Okay — so to the present. I asked around about getting access to Google Drive through an institutional email at UOttawa last fall. The answer, for Faculty, was no. Students have institutional gmails — but faculty do not. The institutional agreements with Google do not extend to Faculty. Our email is managed differently because of the higher levels of security required for Faculty communications. This, I completely understand — and yet, in Education, where Google Classroom, Google Drive, Google Apps are so widely used in contexts of schooling — access to the Google suite of tools is pedagogically fundamental today. I cannot prepare teacher candidates for the realities of their workplace environments without having prepared them, at the very least, to use Google applications in their teaching.

So, I tried again. I just kept on presenting my case to each level of administration, responsible for technology infrastructure at the University and today, in a meeting with some incredibly forward-thinking colleagues in Teaching and Learning Services, I received confirmation that the University is prepared to explore the possibility of a pilot initiative, starting this winter, with institutional Google Accounts for Faculty! Even though the answer had been no, no, and no again (and other colleagues had tried and received the same no response) finally, finally, the ideas were heard!
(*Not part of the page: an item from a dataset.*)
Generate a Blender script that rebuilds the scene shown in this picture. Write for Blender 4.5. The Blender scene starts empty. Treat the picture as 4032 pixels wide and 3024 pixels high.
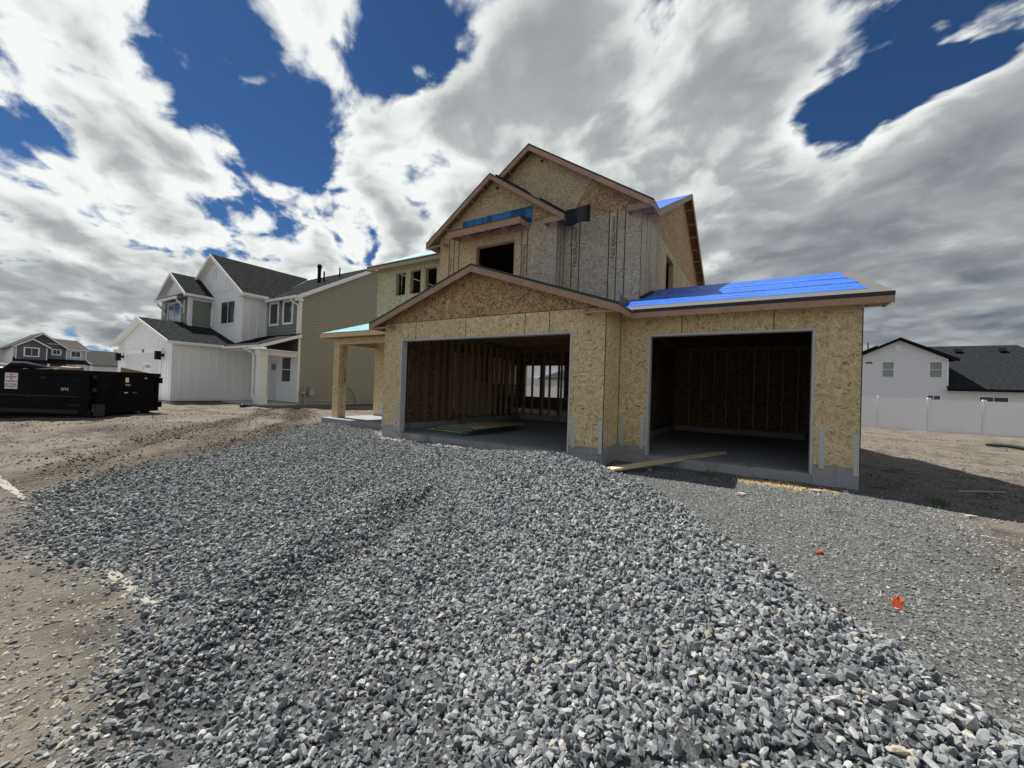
import bpy, math, random
import numpy as np
from mathutils import Vector, Matrix
random.seed(7); rng = np.random.default_rng(11)
scene = bpy.context.scene
COL = scene.collection
R = math.radians

# ---------------------------------------------------------------- camera
cam_d = bpy.data.cameras.new('camera'); cam = bpy.data.objects.new('camera', cam_d); COL.objects.link(cam)
AN, PT, RL = 1.0155143, 0.0116453, 0.0344280
Uh = Vector((math.sin(AN), -math.cos(AN), 0)); Vh = Vector((math.cos(AN), math.sin(AN), 0))
def to_house(v): return Vector((v.dot(Uh), v.dot(Vh), v.z))
F0 = Vector((0, math.cos(PT), math.sin(PT))); R0 = Vector((1, 0, 0)); U0 = R0.cross(F0)
Rc = to_house(R0*math.cos(RL) + U0*math.sin(RL)); Uc = to_house(U0*math.cos(RL) - R0*math.sin(RL)); Fc = to_house(F0)
mw = Matrix(((Rc.x, Uc.x, -Fc.x, 0), (Rc.y, Uc.y, -Fc.y, 0), (Rc.z, Uc.z, -Fc.z, 1.2553), (0, 0, 0, 1)))
cam.matrix_world = mw
cam_d.sensor_width = 36; cam_d.lens = 1578.69/4032*36
cam_d.clip_start = 0.05; cam_d.clip_end = 20000
scene.camera = cam

# ---------------------------------------------------------------- view, sun, sky
vs = scene.view_settings
vs.view_transform = 'Standard'; vs.look = 'None'; vs.gamma = 1.0; vs.use_curve_mapping = False
vs.exposure = 0.55
SUN_L = Vector((0.63, -0.035, -1.0)).normalized()          # direction the light travels
SUN_D = -SUN_L
sun_d = bpy.data.lights.new('sun', 'SUN'); sun_d.energy = 5.0; sun_d.angle = R(0.53); sun_d.color = (1.0, 0.955, 0.88)
sun = bpy.data.objects.new('sun', sun_d); COL.objects.link(sun)
sun.rotation_euler = SUN_L.to_track_quat('-Z', 'Y').to_euler(); sun.location = (-20, 5, 40)

world = bpy.data.worlds.new('World'); scene.world = world; world.use_nodes = True
nt = world.node_tree
for n in list(nt.nodes): nt.nodes.remove(n)

class NB:
    """small helper for node trees"""
    def __init__(s, nt): s.nt = nt
    def n(s, typ, **kw):
        nd = s.nt.nodes.new(typ)
        for k, v in kw.items(): setattr(nd, k, v)
        return nd
    def lk(s, a, b): s.nt.links.new(a, b)
    def _in(s, sock, v):
        if isinstance(v, bpy.types.NodeSocket): s.nt.links.new(v, sock)
        elif v is not None: sock.default_value = v
    def math(s, op, a, b=None, c=None, clamp=False):
        nd = s.n('ShaderNodeMath', operation=op); nd.use_clamp = clamp
        s._in(nd.inputs[0], a)
        if b is not None: s._in(nd.inputs[1], b)
        if c is not None: s._in(nd.inputs[2], c)
        return nd.outputs[0]
    def vec(s, op, a, b=None, scale=None):
        nd = s.n('ShaderNodeVectorMath', operation=op)
        s._in(nd.inputs[0], a)
        if b is not None: s._in(nd.inputs[1], b)
        if scale is not None: s._in(nd.inputs[3], scale)
        return nd.outputs[1] if op in ('DOT_PRODUCT', 'LENGTH', 'DISTANCE') else nd.outputs[0]
    def sep(s, v):
        nd = s.n('ShaderNodeSeparateXYZ'); s._in(nd.inputs[0], v); return nd.outputs
    def comb(s, x, y, z=0.0):
        nd = s.n('ShaderNodeCombineXYZ')
        for i, v in enumerate((x, y, z)): s._in(nd.inputs[i], v)
        return nd.outputs[0]
    def noise(s, v, scale, detail=4, rough=.5, dist=0.0, dim='3D', lac=2.0):
        nd = s.n('ShaderNodeTexNoise', noise_dimensions=dim)
        s._in(nd.inputs['Vector'], v)
        nd.inputs['Scale'].default_value = scale; nd.inputs['Detail'].default_value = detail
        nd.inputs['Roughness'].default_value = rough; nd.inputs['Distortion'].default_value = dist
        nd.inputs['Lacunarity'].default_value = lac
        return nd.outputs[0]
    def vor(s, v, scale, dim='2D', feature='F1', rnd=1.0):
        nd = s.n('ShaderNodeTexVoronoi', voronoi_dimensions=dim, feature=feature)
        s._in(nd.inputs['Vector'], v); nd.inputs['Scale'].default_value = scale
        nd.inputs['Randomness'].default_value = rnd
        return nd
    def maprange(s, v, a, b, c=0.0, d=1.0, smooth=False):
        nd = s.n('ShaderNodeMapRange'); nd.clamp = True
        nd.interpolation_type = 'SMOOTHSTEP' if smooth else 'LINEAR'
        s._in(nd.inputs[0], v)
        for i, q in enumerate((a, b, c, d)): nd.inputs[i+1].default_value = q
        return nd.outputs[0]
    def ramp(s, v, stops, interp='LINEAR'):
        nd = s.n('ShaderNodeValToRGB'); cr = nd.color_ramp; cr.interpolation = interp
        while len(cr.elements) < len(stops): cr.elements.new(0.5)
        for e, (p, c) in zip(cr.elements, stops):
            e.position = p; e.color = (c[0], c[1], c[2], 1) if len(c) == 3 else c
        s._in(nd.inputs[0], v); return nd.outputs[0]
    def mix(s, f, a, b, mode='MIX'):
        nd = s.n('ShaderNodeMix', data_type='RGBA', blend_type=mode)
        s._in(nd.inputs[0], f)
        for i, v in ((6, a), (7, b)):
            if isinstance(v, (tuple, list)) and len(v) == 3: v = (*v, 1)
            s._in(nd.inputs[i], v)
        return nd.outputs[2]
    def bump(s, h, strength=.3, dist=.01, normal=None):
        nd = s.n('ShaderNodeBump'); nd.inputs['Strength'].default_value = strength
        nd.inputs['Distance'].default_value = dist; s._in(nd.inputs['Height'], h)
        if normal: s.lk(normal, nd.inputs['Normal'])
        return nd.outputs[0]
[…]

bitmoji_YESSo, although agreements will still need to be negotiated, I am feeling incredibly optimistic about a new frontier in technology policy and integration for pedagogy in the Faculty of Education. I’m also feeling really happy to have met people here at the University of Ottawa who understand our needs in the Faculty of Education and who share a vision for what is possible when we work together to support student learning.

More to come on this project and its impact!